Cloud-based analytics solution targets high-volume packaging lines

A lightweight, root-cause IoT solution leans heavily on OPC technology and allows enterprises to simplify control architectures for food and beverage packaging lines.

The system provides enterprises the ability to create and see multiple types of conditional elements, such as state, local reason, logic and root cause link. Source: Sage Clarity.
The system provides enterprises the ability to create and see multiple types of conditional elements, such as state, local reason, logic and root cause link. Source: Sage Clarity.

High-volume, food manufacturing lines thrive on standardization to pull through operational efficiencies, be it control architectures, processing systems or supply chains. Managing multiple plant standardization within an enterprise has been a great challenge for the last twenty years in the food and beverage industry, often due to integrating acquired companies.

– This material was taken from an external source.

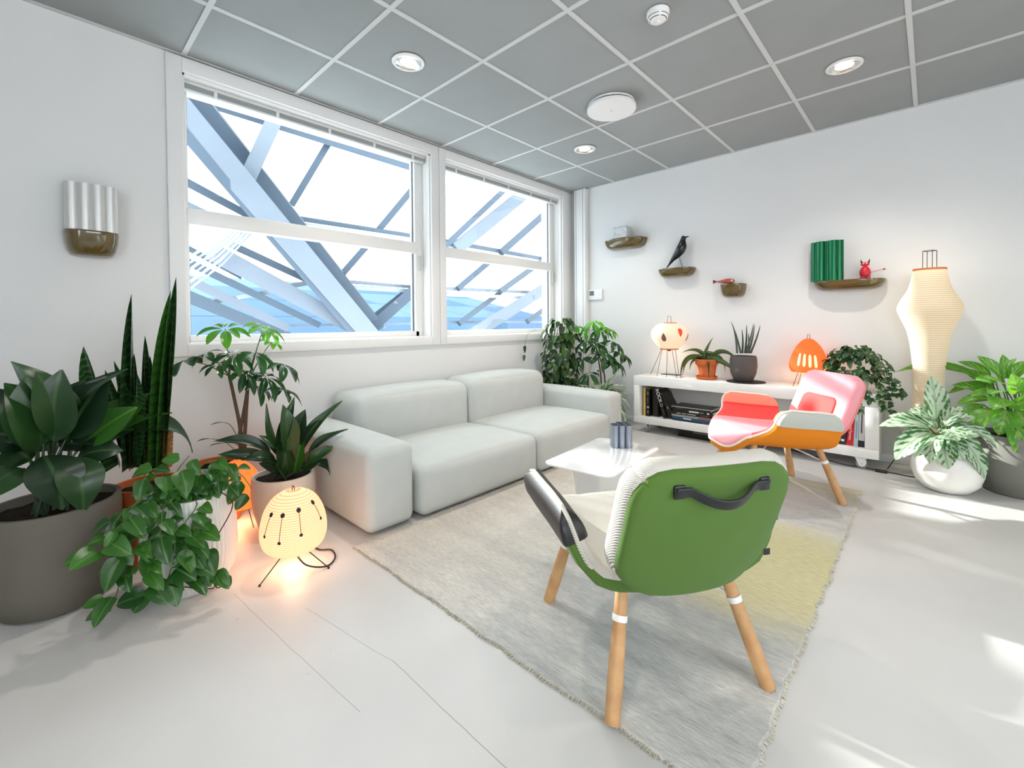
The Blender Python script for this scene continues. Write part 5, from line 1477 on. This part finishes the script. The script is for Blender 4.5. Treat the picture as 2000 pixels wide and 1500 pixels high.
# ------------------------------------------------------------------ trailing pothos in the ribbed pot
B = Vector((.90, -3.88, 0))
pl = thing('trailing_plant', 'trailing heart leaved plant spilling over a ribbed white pot', 'plant', B)
pot(pl, [(.104, 0), (.122, .008), (.150, .06), (.163, .15), (.160, .24), (.150, .32), (.142, .375)], ribbed_p, .34, .125, rib=56)
VINES = [[(350, 955), (300, 960), (250, 1010), (218, 1080), (232, 1140), (214, 1195)], [(345, 960), (290, 1000), (270, 1060), (292, 1120), (300, 1158)], [(350, 955), (330, 1010), (342, 1070), (330, 1125), (318, 1155)],
         [(370, 950), (392, 1000), (382, 1060), (402, 1100), (428, 1132)], [(380, 945), (430, 915), (468, 925), (492, 955)], [(370, 945), (400, 905), (442, 900)], [(340, 950), (310, 915), (280, 930)], [(330, 960), (240, 1000), (198, 1085)],
         [(360, 960), (362, 1020), (372, 1080), (362, 1130)], [(330, 960), (298, 1030), (252, 1060), (240, 1112)], [(350, 950), (320, 990), (310, 1050), (270, 1100)], [(365, 950), (345, 925), (370, 890)], [(345, 955), (280, 970), (230, 1035), (190, 1100)],
         [(360, 955), (385, 985), (360, 1030), (395, 1075)], [(385, 950), (420, 930), (445, 945)]]
for v in VINES:
    P = []
    for k, (x, y) in enumerate(v):
        f = k / (len(v) - 1); P.append(near(x, y, B, .03 + (.165 if y > 965 else .05) * min(1, f * 2.2) + rnd(-.015, .03)))
    stem(pl, P, (.0028, .0018), stem_g, 'vine', 5)
    Q = spline(P, 8); nl = max(5, int(len(v) * 2.7))
    for k in range(nl):
        q = Q[int((k + .6) / nl * (len(Q) - 1))]
        side = rnd(-1, 1); L = rnd(.05, .09)
        d = (RGT * side + UPV * rnd(-.9, .25) + to_cam(B) * rnd(.0, .7)).normalized()
        b = q + d * rnd(.008, .028); t_ = b + d * L + Vector((0, 0, -L * rnd(.1, .5)))
        if t_.z < .012: t_.z = .012
        leaf(pl, b, t_, L * rnd(.62, .85), lm('heart', .08, .3, .01, material=pot_l), Vector((0, 0, .7)) + to_cam(B) * rnd(.3, 1.0) + RGT * rnd(-.5, .5))
for v in ([(430, 960), (455, 985), (428, 1040), (412, 1055)], [(400, 1115), (420, 1145), (395, 1150), (360, 1146)], [(415, 1120), (424, 1148), (440, 1138)]):
    stem(pl, [near(x, y, B, .165) for x, y in v], .0022, mat('dry_vine', (58, 42, 34), rough=.7), 'dry_vine', 5)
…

For the food and beverage industry, identifying the source of downtime on fast-moving packaging or production lines can be difficult. However, advances in industrial networking technologies and cloud solutions are now enabling companies to be nimble and targeted with improvements for operational efficiencies.

In 2016, Chicago-based Sage Clarity introduced its Auto-tagging Business Logic Engine (ABLE) application that performs root-cause analysis via cloud-based modeling of machine centers for many types of manufacturing applications, including food and beverage. The solution, coupled with OPC-UA technology via Kepware ServerEX and its custom interface drivers, forms an industrial IoT solution for high-volume production lines that can automatically identify the source of downtime.

“If a company has 30 plants, they can essentially look at all their plants’ configurations and modify them from a centralized repository—the cloud,” says John Oskin, president and CEO of Sage Clarity.

In a recent presentation, Sage Clarity demonstrated how the cloud-based modeling works for packaging lines, with either simple or complex line flows. The modeling targets individual machine centers on production lines and creates a series of “condition” elements that each represent a state and reason; optionally linking to a root cause.